Costanza Pascolato disse, outro dia, algo que me impactou. Foi o seguinte:
“Você é tão jovem quanto o seu sapato”.
Costanza Pascolato, lembre-se, é aquela mulher requintada que já foi chamada de “papisa da moda” do Brasil. Ela sabe do que fala, portanto.
Isso me deixou apreensivo. Porque o sapato de que mais gosto é uma botina de couro marrom, de bico redondo, com cadarço. Tenho essa botina há um tempão, ela já está desgastada de tanto afundar na neve durante as tempestades de inverno e nas poças d’água durante as chuvas de verão. Uso-a nessas condições porque ela é impermeável como as cabeças dos bajuladores de políticos, mas não apenas nessas condições: uso-a com tempo bom, em dias de sol e noites estreladas, em manhãs amenas e tardes de calor. O problema é que a Marcinha odeia a minha botina. Vou me calçar para sair e ela ralha:
– Essa bota de novo?!?
Críticas. Só o que ouço são críticas. E agora a Costanza Pascolato veio com essa. Sou tão jovem quanto a minha botina, diz ela. Ou seja: não sou jovem. Não somos. Nem eu, nem a botina.

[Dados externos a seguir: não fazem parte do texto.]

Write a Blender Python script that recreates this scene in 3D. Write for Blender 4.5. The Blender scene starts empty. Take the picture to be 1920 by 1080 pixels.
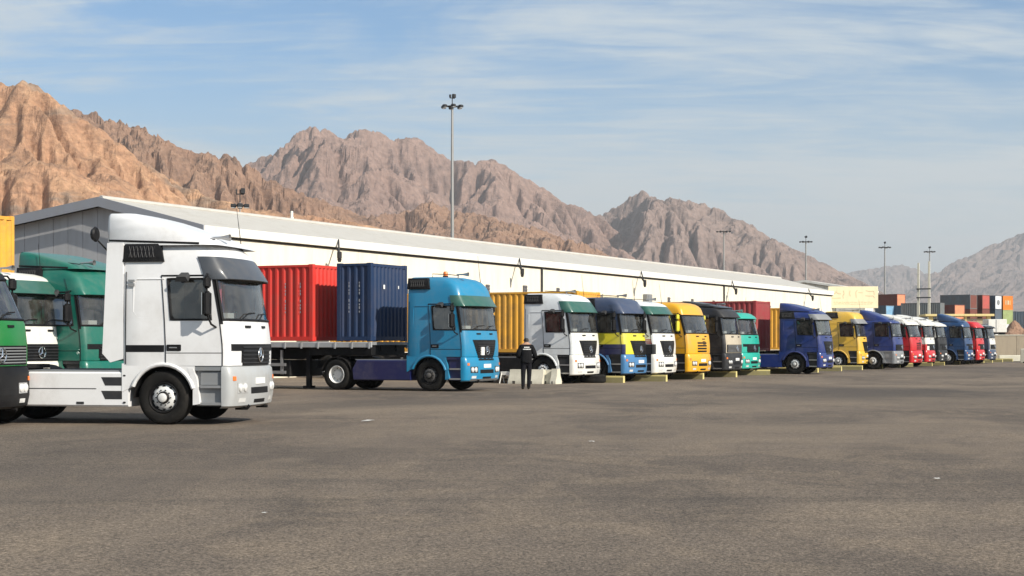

Tudo bem, assumo a idade que tenho. É preciso envelhecer com dignidade, afinal, sem essas vaidades de pintar o cabelo e outros que tais.
Você haverá de entender que não tem mais aquela elasticidade e que começará a se preocupar com coisas nas quais antes nem pensava, como as articulações.
Você terá de mudar.
Dormir mais cedo. Beber menos. Comer menos também. Nas atividades amorosas, nada de acrobacias. Pensando bem, nada de acrobacias em nenhuma atividade. Esporte? O xadrez. Emoções? As literárias. O que nós queremos, nós que nos aproximamos da idade provecta, é paz e um plano de saúde confiável.
Sei que, falando assim, tudo parece sombrio, mas há uma vantagem. Uma só. E não é essa tolice de “melhor idade”. Também não é a experiência. Nada disso. A vantagem da madureza passa por algo que citei acima: as críticas. O homem mais velho, se sorveu com sabedoria o tempo que lhe coube, pouco se importa com elas. Ele sabe que tem de ser quem é, a despeito do que querem que ele seja. Ele sabe que sempre haverá quem desaprove o que ele faz, por melhor que seja feito. Ele sabe que a opinião dos outros não vale um minuto de inquietação do seu dia.
Esse é o verdadeiro e único proveito do entardecer da existência: você gosta de ser quem é. Eu gosto. Por isso, Marcinha, não adianta resmungar: vou continuar usando a minha botina.